Door de versterking van de recreatieve waarde, de toegankelijkheid en de bruikbaarheid én het tegengaan van versnippering van natuur en landschap kan de verbinding worden versterkt tussen de grote groengebieden Oostvaardersplassen, het Hollandse hout, Gelderse hout en Overijsselse Hout, het Zuigerplasbos, 't Bovenwater en het Natuurpark. Het groen langs de dreven in en langs het plangebied maakt deel uit van deze stedelijke groenstructuur.

Naast de zorg voor de grootschalige groenelementen, vormt de beheersbaarheid van het wijk- en buurtgroen in het plangebied een punt van aandacht. Het beleid is gericht op het behoud van de eigen identiteit van het plangebied met het wijk- en buurtgroen. Waar nodig wordt het wijk- en buurtgroen verbeterd of versterkt. Daarnaast is het beleid gericht op de vermindering van snippergroen, om zo bij te dragen aan de beheersbaarheid en duidelijkheid van de grenzen tussen privé en openbaar. Voor het buurtgroen geldt als speerpunt het aanbrengen van meer differentiatie in het groen, om de kwaliteit, duidelijkheid en herkenbaarheid van de woonomgeving te verbeteren.

Groenstructuurplan Lelystad

Het uitgangspunt voor dit structuurplan van 1997 is het waarborgen en versterken van de stad en het verhogen van differentiatie en hiërarchie door middel van groen. Het geeft richtlijnen voor onderhoud, beheer en aanpassing van bestaande groenvoorzieningen. Bovendien heeft de groenstructuur zijn uitstraling naar onder andere stedenbouwkundige plannen. Om die reden zijn in het structuurplan de belangrijkste groenstructuren in beeld gebracht.
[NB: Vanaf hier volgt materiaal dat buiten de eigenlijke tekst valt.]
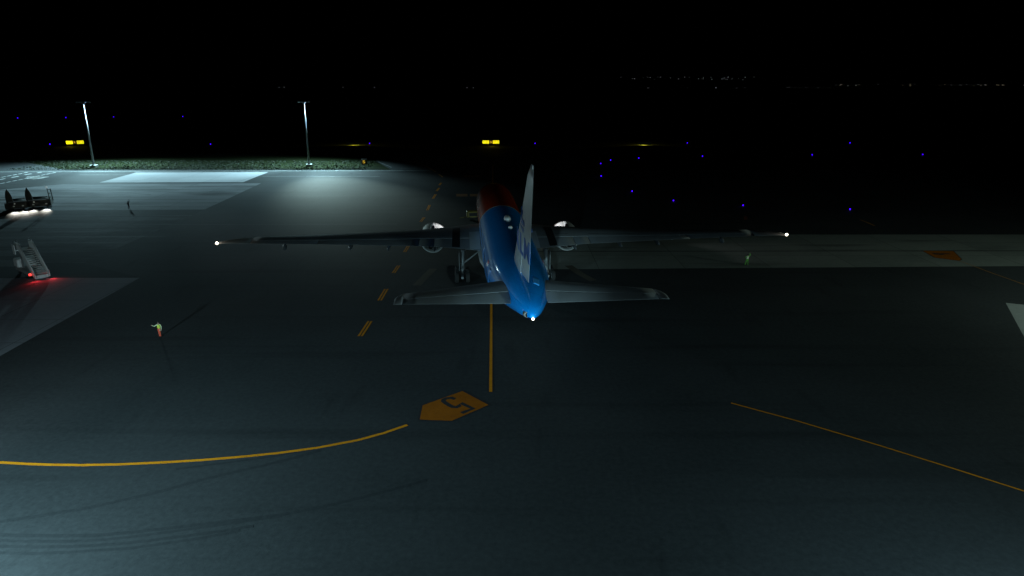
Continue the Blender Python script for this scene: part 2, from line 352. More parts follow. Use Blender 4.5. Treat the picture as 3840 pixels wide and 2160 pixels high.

De structuren die worden onderscheiden zijn:

  • geleidend groen langs de dreven (centrumdreven, wijkontsluitingsdreven en randdreven);
  • recreatiegroen, hierin worden verschillende typen onderscheiden, waaronder stadsparken, stadsbossen en parkstroken;
  • ecologisch groen waar ook de ecologische verbindingsroutes bij horen.

Het behoud van deze structuren is van belang.